Parece evidente que esta constatação pode desanimar a qualquer um, que conheça esta Verdade e queira apostar, sinceramente, na fidelidade no matrimónio (mesmo que seja apenas humano!). Pois apesar de reconhecer esta situação… há que afirmar, porém: ninguém se deixe vencer pelo desalento! Talvez devamos lamentar e sentirmos pena porque, afinal, nessas infidelidades e rupturas, a falha não está tanto no “objetivo” que se persegue – que é encontrar a felicidade – quanto no meio e nos modos (que, esses sim, estão errados!) de querer conseguir aquela felicidade pela satisfação imediata do prazer, evitando e fugindo de toda a renúncia e sacrifício que, naturalmente, exige a mútua entrega generosa. Por essa via não vem a Felicidade! E este é «o calcanhar de Aquiles» da relação matrimonial e, por extensão, de todas as relações humanas! Quer dizer, apostar na Felicidade requer apostar no Amor verdadeiro, isto é, na entrega generosa “de oblação” (e nunca de egoísmo)!

Nisto, Cristo Jesus deu-nos o exemplo a seguir (como lemos na Carta aos Hebreus): “…Era necessário que Jesus, pela graça de Deus, experimentasse a morte em proveito de todos… e que o Autor da Salvação chegasse à Glória perfeita pelo caminho do sofrimento”…(Hb 2 / 2ª L.). Sendo este o modelo “sacrificial” que devemos seguir, será assim como nós deveremos proceder! Mas… se, por azar e para a nossa desgraça, falharmos neste nosso amor de fidelidade, nunca há motivos para o desânimo ou o desespero. A verdade é que estamos sempre imersos “na misericórdia do Pai-Deus” e envolvidos pelo “Seu perdão incondicional”. O nosso Papa Francisco insiste, uma e outra vez, nesta Misericórdia e Perdão de Deus. (Lembremos o próximo Ano Jubilar da Misericórdia, proclamado por ele; bem como a convocatória do Sínodo acerca Família, base de toda a sociedade, e agora a primeira preocupação do Papa).

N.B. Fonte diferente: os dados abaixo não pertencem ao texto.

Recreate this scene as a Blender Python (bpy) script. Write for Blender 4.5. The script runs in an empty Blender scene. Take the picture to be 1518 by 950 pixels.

Mas, atenção, esta misericórdia infinita de Deus Pai não nos dispensa – antes pelo contrário! – de tentarmos ser sempre fiéis ao Amor, por todos os meios! A outra “atitude”(?) – por mais que, infelizmente, possa ser frequente nestes tempos – será sempre incoerente e inaceitável, além de vergonhosa, para quem assim agisse!…

 

Estas são as bênçãos prometidas, Senhor,

a quem procura ser fiel à Tua Lei de Amor,

a quem tente andar sempre pelos Teus caminhos:

o esforço e o trabalho das nossas mãos

vão assegurar a nossa subsistência;

veremos a satisfação das nossas famílias

e a prosperidade das nossas comunidades;

seremos felizes todos os dias da nossa vida,

numa sociedade melhor e mais justa…

E os esposos, ó Pai – no seio de cada família –

serão como uma videira fecunda no íntimo do seu lar,

onde os filhos serão como os ramos de oliveira,

em volta da mesa familiar… até verem

os filhos dos seus filhos… Paz a Israel!